[start]
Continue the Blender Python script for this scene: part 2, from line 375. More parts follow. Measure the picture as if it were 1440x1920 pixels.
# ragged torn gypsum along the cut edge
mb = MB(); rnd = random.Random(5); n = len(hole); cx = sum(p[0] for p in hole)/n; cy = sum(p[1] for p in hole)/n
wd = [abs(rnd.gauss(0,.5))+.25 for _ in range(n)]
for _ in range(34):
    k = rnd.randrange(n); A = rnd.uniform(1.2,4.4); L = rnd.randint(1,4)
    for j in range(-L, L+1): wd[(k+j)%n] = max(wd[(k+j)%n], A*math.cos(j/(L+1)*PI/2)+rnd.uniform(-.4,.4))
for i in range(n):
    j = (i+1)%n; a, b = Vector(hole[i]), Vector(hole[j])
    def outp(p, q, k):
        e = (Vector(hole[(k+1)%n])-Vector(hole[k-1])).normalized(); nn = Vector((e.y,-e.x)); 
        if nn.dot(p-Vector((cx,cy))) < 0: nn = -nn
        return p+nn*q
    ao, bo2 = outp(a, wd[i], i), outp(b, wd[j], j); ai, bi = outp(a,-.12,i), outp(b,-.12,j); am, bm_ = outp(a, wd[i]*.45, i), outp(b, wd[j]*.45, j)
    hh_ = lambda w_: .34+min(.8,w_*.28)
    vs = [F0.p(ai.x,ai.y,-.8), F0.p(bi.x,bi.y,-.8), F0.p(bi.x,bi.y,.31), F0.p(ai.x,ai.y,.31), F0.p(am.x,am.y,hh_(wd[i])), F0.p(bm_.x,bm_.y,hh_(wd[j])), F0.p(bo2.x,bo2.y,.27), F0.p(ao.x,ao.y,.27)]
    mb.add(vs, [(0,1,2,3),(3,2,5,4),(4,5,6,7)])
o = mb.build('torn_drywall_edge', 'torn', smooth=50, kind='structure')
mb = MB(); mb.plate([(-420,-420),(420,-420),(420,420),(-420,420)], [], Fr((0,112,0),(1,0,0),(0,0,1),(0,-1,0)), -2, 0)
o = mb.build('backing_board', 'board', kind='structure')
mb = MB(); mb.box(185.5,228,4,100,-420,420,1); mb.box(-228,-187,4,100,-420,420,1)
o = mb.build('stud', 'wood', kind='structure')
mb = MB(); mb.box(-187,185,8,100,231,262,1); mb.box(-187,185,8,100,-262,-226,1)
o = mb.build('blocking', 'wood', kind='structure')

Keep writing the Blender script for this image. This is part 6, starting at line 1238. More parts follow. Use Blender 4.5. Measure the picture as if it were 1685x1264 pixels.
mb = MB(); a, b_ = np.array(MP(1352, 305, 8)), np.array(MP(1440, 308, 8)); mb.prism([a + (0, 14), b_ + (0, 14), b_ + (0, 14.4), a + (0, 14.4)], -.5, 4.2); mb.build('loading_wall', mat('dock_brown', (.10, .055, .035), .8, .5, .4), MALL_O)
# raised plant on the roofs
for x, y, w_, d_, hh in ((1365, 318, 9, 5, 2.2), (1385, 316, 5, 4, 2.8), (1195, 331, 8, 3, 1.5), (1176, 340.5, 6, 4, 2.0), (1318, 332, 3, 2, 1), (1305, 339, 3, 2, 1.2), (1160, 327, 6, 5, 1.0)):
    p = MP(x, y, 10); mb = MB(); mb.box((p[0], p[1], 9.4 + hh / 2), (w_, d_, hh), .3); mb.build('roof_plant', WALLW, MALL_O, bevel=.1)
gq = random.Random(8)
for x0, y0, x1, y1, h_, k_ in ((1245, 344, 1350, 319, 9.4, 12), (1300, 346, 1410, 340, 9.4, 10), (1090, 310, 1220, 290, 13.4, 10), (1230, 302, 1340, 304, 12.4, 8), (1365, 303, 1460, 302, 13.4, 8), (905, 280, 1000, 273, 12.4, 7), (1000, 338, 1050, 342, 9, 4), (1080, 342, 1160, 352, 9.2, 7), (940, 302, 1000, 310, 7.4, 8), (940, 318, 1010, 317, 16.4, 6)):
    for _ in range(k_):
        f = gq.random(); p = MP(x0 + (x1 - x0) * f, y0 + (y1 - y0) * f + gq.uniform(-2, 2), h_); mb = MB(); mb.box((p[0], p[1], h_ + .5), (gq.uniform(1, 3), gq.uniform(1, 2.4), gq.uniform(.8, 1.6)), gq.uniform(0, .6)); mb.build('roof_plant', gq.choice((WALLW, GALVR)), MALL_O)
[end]
_REQUIREMENTS_
Copy each record from above without leaving any out.

_RIGHT ANSWER_
Continue the Blender Python script for this scene: part 2, from line 375. More parts follow. Measure the picture as if it were 1440x1920 pixels.
# ragged torn gypsum along the cut edge
mb = MB(); rnd = random.Random(5); n = len(hole); cx = sum(p[0] for p in hole)/n; cy = sum(p[1] for p in hole)/n
wd = [abs(rnd.gauss(0,.5))+.25 for _ in range(n)]
for _ in range(34):
    k = rnd.randrange(n); A = rnd.uniform(1.2,4.4); L = rnd.randint(1,4)
    for j in range(-L, L+1): wd[(k+j)%n] = max(wd[(k+j)%n], A*math.cos(j/(L+1)*PI/2)+rnd.uniform(-.4,.4))
for i in range(n):
    j = (i+1)%n; a, b = Vector(hole[i]), Vector(hole[j])
    def outp(p, q, k):
        e = (Vector(hole[(k+1)%n])-Vector(hole[k-1])).normalized(); nn = Vector((e.y,-e.x)); 
        if nn.dot(p-Vector((cx,cy))) < 0: nn = -nn
        return p+nn*q
    ao, bo2 = outp(a, wd[i], i), outp(b, wd[j], j); ai, bi = outp(a,-.12,i), outp(b,-.12,j); am, bm_ = outp(a, wd[i]*.45, i), outp(b, wd[j]*.45, j)
    hh_ = lambda w_: .34+min(.8,w_*.28)
    vs = [F0.p(ai.x,ai.y,-.8), F0.p(bi.x,bi.y,-.8), F0.p(bi.x,bi.y,.31), F0.p(ai.x,ai.y,.31), F0.p(am.x,am.y,hh_(wd[i])), F0.p(bm_.x,bm_.y,hh_(wd[j])), F0.p(bo2.x,bo2.y,.27), F0.p(ao.x,ao.y,.27)]
    mb.add(vs, [(0,1,2,3),(3,2,5,4),(4,5,6,7)])
o = mb.build('torn_drywall_edge', 'torn', smooth=50, kind='structure')
mb = MB(); mb.plate([(-420,-420),(420,-420),(420,420),(-420,420)], [], Fr((0,112,0),(1,0,0),(0,0,1),(0,-1,0)), -2, 0)
o = mb.build('backing_board', 'board', kind='structure')
mb = MB(); mb.box(185.5,228,4,100,-420,420,1); mb.box(-228,-187,4,100,-420,420,1)
o = mb.build('stud', 'wood', kind='structure')
mb = MB(); mb.box(-187,185,8,100,231,262,1); mb.box(-187,185,8,100,-262,-226,1)
o = mb.build('blocking', 'wood', kind='structure')

Keep writing the Blender script for this image. This is part 6, starting at line 1238. More parts follow. Use Blender 4.5. Measure the picture as if it were 1685x1264 pixels.
mb = MB(); a, b_ = np.array(MP(1352, 305, 8)), np.array(MP(1440, 308, 8)); mb.prism([a + (0, 14), b_ + (0, 14), b_ + (0, 14.4), a + (0, 14.4)], -.5, 4.2); mb.build('loading_wall', mat('dock_brown', (.10, .055, .035), .8, .5, .4), MALL_O)
# raised plant on the roofs
for x, y, w_, d_, hh in ((1365, 318, 9, 5, 2.2), (1385, 316, 5, 4, 2.8), (1195, 331, 8, 3, 1.5), (1176, 340.5, 6, 4, 2.0), (1318, 332, 3, 2, 1), (1305, 339, 3, 2, 1.2), (1160, 327, 6, 5, 1.0)):
    p = MP(x, y, 10); mb = MB(); mb.box((p[0], p[1], 9.4 + hh / 2), (w_, d_, hh), .3); mb.build('roof_plant', WALLW, MALL_O, bevel=.1)
gq = random.Random(8)
for x0, y0, x1, y1, h_, k_ in ((1245, 344, 1350, 319, 9.4, 12), (1300, 346, 1410, 340, 9.4, 10), (1090, 310, 1220, 290, 13.4, 10), (1230, 302, 1340, 304, 12.4, 8), (1365, 303, 1460, 302, 13.4, 8), (905, 280, 1000, 273, 12.4, 7), (1000, 338, 1050, 342, 9, 4), (1080, 342, 1160, 352, 9.2, 7), (940, 302, 1000, 310, 7.4, 8), (940, 318, 1010, 317, 16.4, 6)):
    for _ in range(k_):
        f = gq.random(); p = MP(x0 + (x1 - x0) * f, y0 + (y1 - y0) * f + gq.uniform(-2, 2), h_); mb = MB(); mb.box((p[0], p[1], h_ + .5), (gq.uniform(1, 3), gq.uniform(1, 2.4), gq.uniform(.8, 1.6)), gq.uniform(0, .6)); mb.build('roof_plant', gq.choice((WALLW, GALVR)), MALL_O)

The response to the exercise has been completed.